Innovators attempting to innovate generally experience resistance and this is not a bad thing. Change, unavoidable for progress is dangerous, and as such, requires risk prudence to insure it will be useful and valuable enough to justify. Innovators must repeatedly alter and justify their actions to iterate toward workable solutions. Although initial forays do not always succeed, they serve as foundations supporting subsequent efforts to achieve the critical mass required for change to occur. In other words, innovators are necessarily agents of change and as such need to rapidly determine boundaries they need to operate within in order to contribute value in any given situation.

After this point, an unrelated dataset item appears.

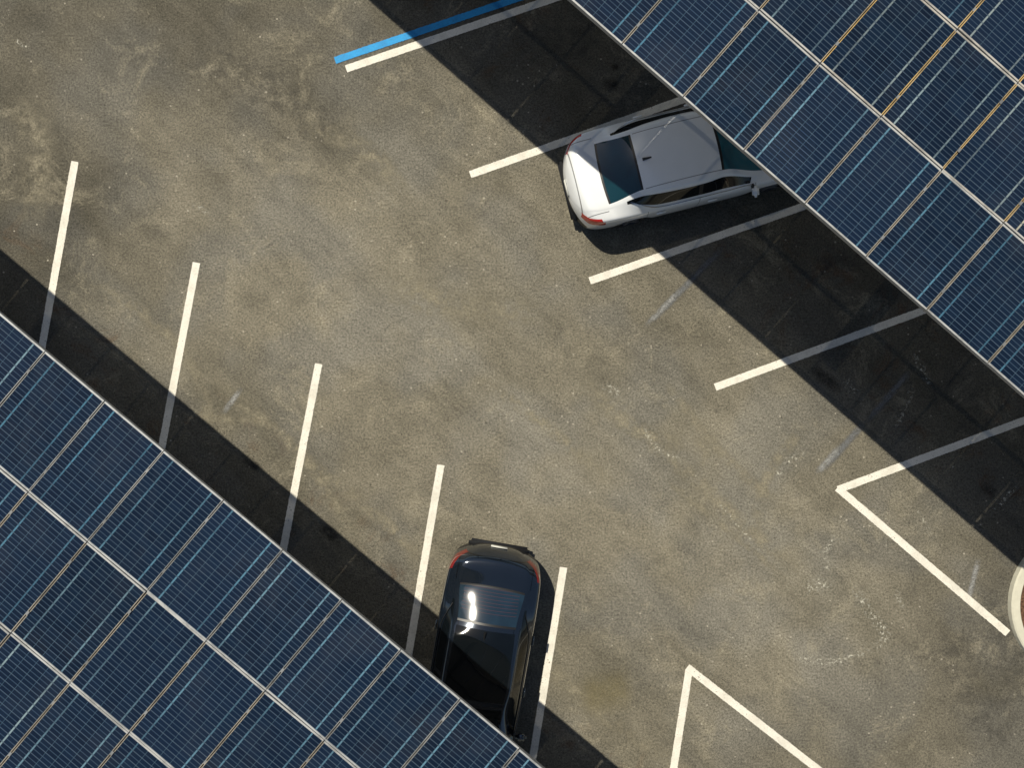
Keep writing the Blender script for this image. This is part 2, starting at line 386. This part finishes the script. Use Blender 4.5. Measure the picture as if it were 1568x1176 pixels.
def car(name,loc,head,paintm,rear_glass,side_glass,P):
    e=empty(name,loc,head)
    L=P['L']; CR=P['crown']
    w=pchip(P['w']); zb=pchip(P['zb']); zc=pchip(P['zc']); wt=pchip(P['wt'])
    g0,g1,g2,g3=P['g0'],P['g1'],P['g2'],P['g3']
    dr=pchip([(0,.05),(g0-.05,.06),(g0+.1,.075*CR),((g0+g1)/2,.11*CR),(g1,.11*CR),(g1+.4,.10),(g2,.10),(g3,.06),(L,.03)])
    fr=pchip([(0,1),(g1-.32,.97),(g1-.10,.60),(g1+.30,.10),(g1+.6,0.04),(g3-.75,.04),(g3-.2,.12),(L,.12)])
    wheels=(1.02,3.83)
    X=set(np.round(np.arange(0,L+.001,.075),3)); ks={g0-.02,g0+.01,g1-.01,g1+.02,g2-.02,g2+.01,g3-.01,g3+.02,2.26,2.34,g3-.22,g1-.32,.34,L}
    X|=ks
    X=sorted(x for x in X if x in ks or all(abs(x-k)>.03 for k in ks))
    def warp(x,y,z):
        r=abs(y)/.93
        xa=x
        if x<.9: xa+=P['bowr']*r**2.6*(1-x/.9)
        if x<.3: xa+=max(0,z-.6)*.22*(1-x/.3)
        if x>L-1.1: xa-=P['bowf']*r**2.4*((x-L+1.1)/1.1)
        if x>L-.4: xa-=max(0,z-.5)*.3*((x-L+.4)/.4)
        if g2-.4<x<g3+.3: xa-=.16*(r**2)*math.exp(-((x-g3+.3)/.5)**2)
        if .3<x<g1+.3: xa+=.06*(r**2)*math.exp(-((x-(g0+g1)/2)/.4)**2)
        return xa
    def prof(x):
        W=w(x); B=zb(x); T=wt(x); C=zc(x); D=dr(x); zr=C-D
        g5=max(.915*W,T+.02)
        a5=[g5,B+.015]; a6=[T,max(zr,B+.022)]; F=fr(x)
        ff=[a5[0]+(a6[0]-a5[0])*F,a5[1]+(a6[1]-a5[1])*F]
        bow=.03*min(1,(a6[1]-a5[1])/.3)*4*F*(1-F); ff[0]+=bow
        pts=[[.84*W,.20],[.965*W,.27],[1.0*W,.50],[.985*W,B-.15],[.962*W,B-.02],a5,ff,a6,[T-.05,max(zr+.026,B+.03)],[T*.5,C-.28*D],[0,C]]
        for xc in wheels:
            dx=abs(x-xc)
            if dx<.39:
                za=.33+math.sqrt(.39**2-dx**2)*.97
                for i,o in ((0,0),(1,.0),(2,.03)): pts[i][1]=max(pts[i][1],za+o)
        pts[2][1]=min(pts[2][1],pts[3][1]-.03)
        return pts
    rows=[]; 
    p0=prof(0); pL=prof(L)
    for k,dx in ((0,-.055),(.45,-.05),(.80,-.03),(.95,-.008)):
        rows.append((-1,[(warp(0,y*k,.55+(z-.55)*k)+dx,y*k,.55+(z-.55)*k) for y,z in p0]))
    for x in X: rows.append((x,[(warp(x,y,z),y,z) for y,z in prof(x)]))
    for k,dx in ((.95,.01),(.80,.03),(.45,.05),(0,.055)):
        rows.append((99,[(warp(L,y*k,.48+(z-.48)*k)+dx,y*k,.48+(z-.48)*k) for y,z in pL]))
    bm=bmesh.new(); gr=[]
    for x,pt in rows:
        full=pt+[(a,-b,c) for a,b,c in pt[-2::-1]]
        gr.append([bm.verts.new(p) for p in full])
    n=len(gr[0]); half=10
    for i in range(len(gr)-1):
        xa,xb=rows[i][0],rows[i+1][0]; xm=(xa+xb)/2
        for j in range(n-1):
            f=bm.faces.new((gr[i][j],gr[i][j+1],gr[i+1][j+1],gr[i+1][j]))
            s=j if j<half else 2*half-1-j
            m=0
            body=(xa>=0 and xb<=L)
            if body:
                if s in (8,9):
                    if g0-.01<=xm<=g1+.01: m=1 if g0+.01<xm<g1-.01 else 3
                    elif g2-.01<=xm<=g3+.01: m=6 if g2<xm<g3 else 3
                    elif P.get('pano') and g1+.12<=xm<=g2-.12: m=2
                elif s==6 and g1-.32<=xm<=g3-.22: m=2 if not 2.26<=xm<=2.34 else 3
                elif s==0: m=3
                if s==3 and xm<.34: m=4
                if s==4 and xm<.30: m=4
                if s in (3,4) and xm>L-.42: m=5
            else:
                if xm<1:
                    yy=abs(f.calc_center_median().y)
                    if s in (3,4) and i>=2 and yy>.45: m=4
                    if s in (0,1): m=3
                else:
                    if s in (3,4) and i<=len(gr)-4: m=5
                    if s in (0,1): m=3
            f.material_index=m
    bmesh.ops.remove_doubles(bm,verts=bm.verts,dist=.0004)
    bmesh.ops.recalc_face_normals(bm,faces=bm.faces)
    o=mesh_obj('body',bm,[paintm,rear_glass,side_glass,M_trim,P['red'],M_lamp,P['screen']],e,True)
    sm=o.modifiers.new('s','SUBSURF'); sm.levels=2; sm.render_levels=2
    bm=bmesh.new(); bmesh.ops.create_cube(bm,size=1,matrix=Matrix.Translation((L/2,0,.36))@Matrix.Diagonal((L-.7,1.30,.3,1)))
    mesh_obj('underbody',bm,[M_trim],e)
    for nm,xc,sd in (('wheel_1',wheels[0],1),('wheel_2',wheels[0],-1),('wheel_3',wheels[1],1),('wheel_4',wheels[1],-1)):
        bm=bmesh.new(); rr=.335; pr=[(.20,-.11),(.31,-.11),(.33,-.085),(rr,-.05),(rr,.05),(.33,.085),(.31,.11),(.235,.11),(.225,.06),(.05,.05),(.0,.05)]
        K=40; rg=[[bm.verts.new((r*math.cos(2*math.pi*k/K),h,r*math.sin(2*math.pi*k/K))) for k in range(K)] for r,h in pr]
        for i in range(len(rg)-1):
            for k in range(K):
                f=bm.faces.new((rg[i][k],rg[i][(k+1)%K],rg[i+1][(k+1)%K],rg[i+1][k])); f.material_index=0 if i<7 else 2
        bmesh.ops.remove_doubles(bm,verts=bm.verts,dist=.0004)
        for k in range(5):
            mt=Matrix.Rotation(2*math.pi*k/5,4,'Y')@Matrix.Translation((.12,.085,0))@Matrix.Diagonal((.23,.03,.055,1))
            for f in bmesh.ops.create_cube(bm,size=1,matrix=mt)['verts']:
                for ff in f.link_faces: ff.material_index=1
        bmesh.ops.recalc_face_normals(bm,faces=bm.faces)
        wo=mesh_obj(nm,bm,[M_tyre,M_rim,M_trim],e); wo.location=(xc,sd*(.92-.14),rr); wo.rotation_euler=(0,0,0 if sd>0 else math.pi)
    def blob(nm,c,s,mat,rot=0,sub=3):
        bm=bmesh.new(); bmesh.ops.create_cube(bm,size=1,matrix=Matrix.Diagonal((*s,1)))
        bmesh.ops.bevel(bm,geom=list(bm.edges),offset=min(s)*.35,segments=sub,affect='EDGES')
        b=mesh_obj(nm,bm,[mat],e,True); b.location=c; b.rotation_euler=(0,0,rot); return b
    for sd in (1,-1):
        mx=g3-.30
        blob('mirror_housing',(mx,sd*(w(mx)+.075),zb(mx)+.06),(.12,.21,.14),paintm,sd*.18)
        blob('mirror_stalk',(mx,sd*(w(mx)-.05),zb(mx)+.0),(.07,.14,.05),M_trim)
        for x in (1.55,2.55): blob('door_handle',(x,sd*(w(x)+.004),zb(x)-.10),(.19,.035,.03),P['handle'])
        bm=bmesh.new(); pr=[]
        for x in np.arange(g1-.25,g3-.15,.075):
            q=prof(x)[6]
            pr.append([bm.verts.new((warp(x,q[0],q[1]),sd*(q[0]+.004+a),q[1]+b)) for a,b in ((0,-.010),(.010,-.006),(.010,.006),(0,.010))])
        for i in range(len(pr)-1):
            for k in range(4): bm.faces.new((pr[i][k],pr[i][(k+1)%4],pr[i+1][(k+1)%4],pr[i+1][k]))
        bmesh.ops.recalc_face_normals(bm,faces=bm.faces)
        mesh_obj('window_moulding',bm,[P['mould']],e)
    for sd in (-1,1):
        blob('wiper',(g3-.10,sd*.30-.05,zc(g3-.10)+.006),(.03,.55,.02),M_trim,.12*sd)
    bm=bmesh.new(); fx=g1+.20; fz=zc(fx)-.006
    vs=[bm.verts.new(p) for p in((fx-.08,-.028,fz),(fx-.08,.028,fz),(fx+.10,.014,fz),(fx+.10,-.014,fz),(fx-.07,-.006,fz+.065),(fx-.07,.006,fz+.065),(fx-.01,0,fz+.06))]
    for i in((0,1,5,4),(1,2,6,5),(3,0,4,6),(2,3,6),(4,5,6)): bm.faces.new([vs[k] for k in i])
    mesh_obj('antenna_fin',bm,[M_trim],e)
    blob('number_plate',(-.045,0,.62),(.02,.32,.15),M_plate)
    blob('rear_diffuser',(.02,0,.30),(.16,1.2,.14),M_trim)
    return e

Lw=4.82
sedan=dict(L=Lw,g0=.58,g1=1.20,g2=2.75,g3=3.62,bowr=.26,bowf=.35,mould=M_chrome,red=M_red,crown=1,
 w=[(0,.80),(.08,.85),(.2,.885),(.5,.912),(1.2,.925),(2.4,.925),(3.6,.92),(4.2,.90),(4.55,.85),(4.74,.78),(Lw,.70)],
 zb=[(0,.90),(.1,.94),(.5,.965),(1.2,.96),(2.4,.935),(3.6,.92),(4.2,.83),(4.6,.70),(Lw,.62)],
 zc=[(0,.98),(.06,1.05),(.3,1.08),(.56,1.09),(.70,1.145),(1.10,1.36),(1.20,1.395),(1.6,1.445),(2.1,1.455),(2.6,1.42),(2.75,1.39),(3.5,1.07),(3.62,1.015),(4.2,.93),(4.6,.80),(Lw,.68)],
 wt=[(0,.60),(.4,.66),(.58,.665),(1.20,.60),(1.6,.63),(2.1,.65),(2.4,.645),(2.75,.60),(3.62,.73),(4.2,.70),(Lw,.55)])
M_wp=paintmat('white_car_paint',(.82,.84,.85),1,.3,(.10,.10,.10))
M_bp=paintmat('black_car_paint',(.016,.025,.040),1,.10,(.001,.001,.001),metal=.6,spec=.9)
M_wg=glassmat('tinted_rear_glass',(.006,.036,.050))
M_sg=glassmat('tinted_glass',(.004,.006,.008),spec=.4)
M_ws=glassmat('windscreen_glass',(.02,.12,.16))
M_bg=glassmat('dark_rear_glass',(.012,.028,.046),True,.09,1.0)
sedan['handle']=M_wp; sedan['screen']=M_ws
car('white_sedan',Vector((1.08,3.755,0)),R(14),M_wp,M_wg,M_sg,sedan)
b=dict(sedan); b['handle']=M_bp; b['mould']=M_trim; b['pano']=True; b['red']=M_dred; b['screen']=M_sg; b['crown']=1.40
b['g0']=.62; b['g1']=1.24
b['zc']=[(0,1.0),(.06,1.06),(.3,1.09),(.60,1.105),(.72,1.15),(.90,1.23),(1.05,1.29),(1.24,1.355),(1.6,1.445),(2.1,1.47),(2.6,1.43),(2.75,1.40),(3.5,1.08),(3.62,1.02),(4.2,.94),(4.6,.80),(Lw,.68)]
b['wt']=[(0,.60),(.3,.68),(.62,.70),(1.22,.63),(1.6,.64),(2.4,.65),(2.75,.62),(3.62,.74),(4.2,.70),(Lw,.55)]
car('black_sedan',(-.25,-3.16,0),R(270-9.8),M_bp,M_bg,M_sg,b)

# ------------------------------------------------------------------ light
sd=Vector((.36,-.49,-1)).normalized()
sl=bpy.data.lights.new('sun','SUN'); sl.energy=5.0; sl.angle=R(.5); sl.color=(1,.93,.78)
so=bpy.data.objects.new('sun',sl); COL.objects.link(so); so.rotation_euler=sd.to_track_quat('-Z','Y').to_euler(); so.location=(-5,7,25)
w_=bpy.data.worlds.new('World'); S.world=w_; w_.use_nodes=True; nt=w_.node_tree
sk=nt.nodes.new('ShaderNodeTexSky'); sk.sky_type='NISHITA'; sk.sun_disc=False
sk.sun_elevation=math.asin(-sd.z); sk.sun_rotation=math.atan2(-.36,.49)
bgd=nt.nodes['Background']; nt.links.new(sk.outputs[0],bgd.inputs[0]); bgd.inputs[1].default_value=.065
S.view_settings.view_transform='Standard'; S.view_settings.look='None'; S.view_settings.exposure=0

cam=bpy.data.cameras.new('camera'); cam.sensor_width=36; cam.lens=36*1224/1568; cam.clip_end=1500
oc=bpy.data.objects.new('camera',cam); COL.objects.link(oc); oc.location=(0,0,15.9); oc.rotation_euler=(0,0,0)
S.camera=oc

Boundaries always exist, at times between departments, divisions, enterprises, markets and nations, but most often in terms of mental models, which usually arise to cope with political and fiscal realities. Everyone has to prioritize and categorize, sometimes rigidly and other times permitting degrees of freedom to exist. We all adhere to the constraints of the mental models we adopt, even if we are the creators of those models. These models exist to help us predict the future by limiting the unknown or unknowable. Models are not reality, and can change either more quickly or more slowly than reality does. Herein lies one inherent divide between decision makers and innovators – adherence to prior models. This chasm is regularly crossed by the two parties negotiating boundaries. This is not to say that decision makers are not innovators. Successful decision makers innovate to remain decision makers, but as change agents they have the responsibility to preserve and preside over smooth operations by prudently defending against less calibrated innovators. These two roles are relativistic because they are situation dependent.
Which side of the divide one finds themselves has to do with resource allocation. If the innovator is in charge of allocating larger organizational resources then they are also the decision maker but it is likely they will need to justify their actions to another decision maker above them. Presidents still report to boards or congress or someone. We all have to justify our actions not just to ourself but to others. And we all lead some of the time even if it is just ourselves.
As leaders, innovators and change agents, it is always useful to attempt to put yourself in the places of those above and below you in order to better understand perceived and real needs, and perceived and real boundaries. All of us are constantly adapting to both changing circumstances and the way in which others adapt to their changing circumstances. We do this to survive and each of us play all of the roles beginning at early ages. When a six year old is left to watch the family dog for even five minutes they begin to be faced by these issues. All people adapt – that is their job to adapt, grow and mange change. We are all in charge of some innovation some of the time. And we are all subject to others needs at the same time. Try to look all around you and above and below too whether you are adapting, changing, innovating, following or leading.